Directive
Return only the lines from the top of the material through the line marked by "from mathutils import Vector, Matrix", unaltered.

Information provided

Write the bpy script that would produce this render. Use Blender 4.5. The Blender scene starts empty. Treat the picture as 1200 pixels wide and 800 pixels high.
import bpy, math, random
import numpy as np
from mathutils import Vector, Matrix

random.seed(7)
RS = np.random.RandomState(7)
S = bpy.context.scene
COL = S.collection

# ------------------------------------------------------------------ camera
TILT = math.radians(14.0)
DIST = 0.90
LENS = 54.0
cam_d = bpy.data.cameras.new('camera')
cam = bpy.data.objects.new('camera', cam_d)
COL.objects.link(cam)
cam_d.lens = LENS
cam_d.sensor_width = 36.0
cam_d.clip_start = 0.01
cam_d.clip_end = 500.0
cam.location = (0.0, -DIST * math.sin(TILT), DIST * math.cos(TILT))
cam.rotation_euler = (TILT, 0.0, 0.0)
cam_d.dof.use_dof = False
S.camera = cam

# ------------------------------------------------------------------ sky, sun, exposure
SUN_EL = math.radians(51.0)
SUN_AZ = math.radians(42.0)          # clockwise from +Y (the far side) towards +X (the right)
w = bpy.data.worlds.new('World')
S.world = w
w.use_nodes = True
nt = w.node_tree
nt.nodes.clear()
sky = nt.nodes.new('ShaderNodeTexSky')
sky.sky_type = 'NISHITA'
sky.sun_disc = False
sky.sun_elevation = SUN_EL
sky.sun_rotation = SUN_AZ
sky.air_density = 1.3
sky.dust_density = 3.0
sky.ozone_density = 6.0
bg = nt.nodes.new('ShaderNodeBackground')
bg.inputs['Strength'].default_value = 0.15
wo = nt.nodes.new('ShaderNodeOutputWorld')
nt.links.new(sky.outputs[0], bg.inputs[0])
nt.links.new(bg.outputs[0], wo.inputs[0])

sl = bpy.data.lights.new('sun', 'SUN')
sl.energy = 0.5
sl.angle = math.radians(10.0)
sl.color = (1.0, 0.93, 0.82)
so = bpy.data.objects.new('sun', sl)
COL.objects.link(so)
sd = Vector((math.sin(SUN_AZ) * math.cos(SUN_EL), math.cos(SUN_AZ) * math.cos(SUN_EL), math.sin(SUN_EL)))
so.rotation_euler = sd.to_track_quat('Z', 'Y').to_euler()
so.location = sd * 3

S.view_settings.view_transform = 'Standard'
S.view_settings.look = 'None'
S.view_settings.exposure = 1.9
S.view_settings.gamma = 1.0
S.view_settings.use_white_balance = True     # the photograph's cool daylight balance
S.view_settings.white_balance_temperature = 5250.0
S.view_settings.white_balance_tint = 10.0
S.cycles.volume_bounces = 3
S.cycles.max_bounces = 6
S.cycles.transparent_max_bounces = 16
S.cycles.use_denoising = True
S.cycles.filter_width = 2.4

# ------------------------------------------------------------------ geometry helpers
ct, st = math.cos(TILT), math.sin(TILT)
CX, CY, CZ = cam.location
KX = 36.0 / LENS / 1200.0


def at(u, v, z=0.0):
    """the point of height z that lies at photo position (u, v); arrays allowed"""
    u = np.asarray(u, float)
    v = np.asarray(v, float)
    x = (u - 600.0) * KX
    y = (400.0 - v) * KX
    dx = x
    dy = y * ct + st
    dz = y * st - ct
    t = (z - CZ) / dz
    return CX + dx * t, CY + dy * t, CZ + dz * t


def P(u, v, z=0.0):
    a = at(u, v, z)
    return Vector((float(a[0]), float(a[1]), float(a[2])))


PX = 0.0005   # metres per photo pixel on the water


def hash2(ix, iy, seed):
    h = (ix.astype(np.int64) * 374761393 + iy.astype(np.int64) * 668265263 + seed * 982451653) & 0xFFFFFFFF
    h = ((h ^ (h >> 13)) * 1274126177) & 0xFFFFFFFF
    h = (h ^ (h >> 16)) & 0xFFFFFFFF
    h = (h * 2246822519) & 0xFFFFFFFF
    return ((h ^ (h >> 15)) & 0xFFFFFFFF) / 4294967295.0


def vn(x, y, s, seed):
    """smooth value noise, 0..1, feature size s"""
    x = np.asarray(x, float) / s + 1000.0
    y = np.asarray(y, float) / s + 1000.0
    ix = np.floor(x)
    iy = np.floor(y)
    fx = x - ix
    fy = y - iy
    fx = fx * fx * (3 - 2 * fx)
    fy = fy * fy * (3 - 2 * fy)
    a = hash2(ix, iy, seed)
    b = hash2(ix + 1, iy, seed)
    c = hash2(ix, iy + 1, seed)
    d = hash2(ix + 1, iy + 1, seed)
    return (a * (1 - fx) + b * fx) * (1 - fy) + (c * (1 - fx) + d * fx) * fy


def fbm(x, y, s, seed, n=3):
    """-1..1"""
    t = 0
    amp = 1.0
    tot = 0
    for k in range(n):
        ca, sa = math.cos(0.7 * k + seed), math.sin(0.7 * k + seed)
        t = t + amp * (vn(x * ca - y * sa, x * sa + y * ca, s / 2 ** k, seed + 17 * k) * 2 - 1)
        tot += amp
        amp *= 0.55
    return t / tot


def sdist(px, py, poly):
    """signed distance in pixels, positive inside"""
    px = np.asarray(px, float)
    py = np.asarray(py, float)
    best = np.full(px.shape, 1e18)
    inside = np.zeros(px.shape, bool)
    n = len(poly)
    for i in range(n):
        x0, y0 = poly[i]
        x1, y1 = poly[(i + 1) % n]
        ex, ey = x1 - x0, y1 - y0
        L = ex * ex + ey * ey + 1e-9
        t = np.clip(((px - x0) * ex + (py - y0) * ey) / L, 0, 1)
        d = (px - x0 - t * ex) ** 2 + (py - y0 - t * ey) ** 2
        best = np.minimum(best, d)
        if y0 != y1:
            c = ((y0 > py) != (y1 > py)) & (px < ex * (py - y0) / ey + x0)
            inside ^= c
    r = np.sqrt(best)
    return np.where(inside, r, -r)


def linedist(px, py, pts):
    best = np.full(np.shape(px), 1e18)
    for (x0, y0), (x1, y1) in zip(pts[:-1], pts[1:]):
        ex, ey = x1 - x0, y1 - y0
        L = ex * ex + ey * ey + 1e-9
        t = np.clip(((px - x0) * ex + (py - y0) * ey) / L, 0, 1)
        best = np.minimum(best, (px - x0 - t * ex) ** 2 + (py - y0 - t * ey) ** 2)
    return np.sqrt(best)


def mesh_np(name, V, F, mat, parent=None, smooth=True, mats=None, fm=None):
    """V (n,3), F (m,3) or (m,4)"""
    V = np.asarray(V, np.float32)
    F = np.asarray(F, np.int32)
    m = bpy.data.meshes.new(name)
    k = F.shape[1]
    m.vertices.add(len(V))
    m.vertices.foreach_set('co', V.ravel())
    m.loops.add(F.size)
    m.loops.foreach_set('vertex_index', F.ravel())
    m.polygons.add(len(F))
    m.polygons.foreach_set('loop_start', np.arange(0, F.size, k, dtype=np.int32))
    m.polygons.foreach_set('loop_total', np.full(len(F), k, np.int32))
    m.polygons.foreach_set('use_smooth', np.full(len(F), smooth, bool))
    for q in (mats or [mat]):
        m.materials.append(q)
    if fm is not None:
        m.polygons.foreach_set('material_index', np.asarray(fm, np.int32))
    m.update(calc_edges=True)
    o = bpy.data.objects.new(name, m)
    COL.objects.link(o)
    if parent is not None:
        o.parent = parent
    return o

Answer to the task
Write the bpy script that would produce this render. Use Blender 4.5. The Blender scene starts empty. Treat the picture as 1200 pixels wide and 800 pixels high.
import bpy, math, random
import numpy as np
from mathutils import Vector, Matrix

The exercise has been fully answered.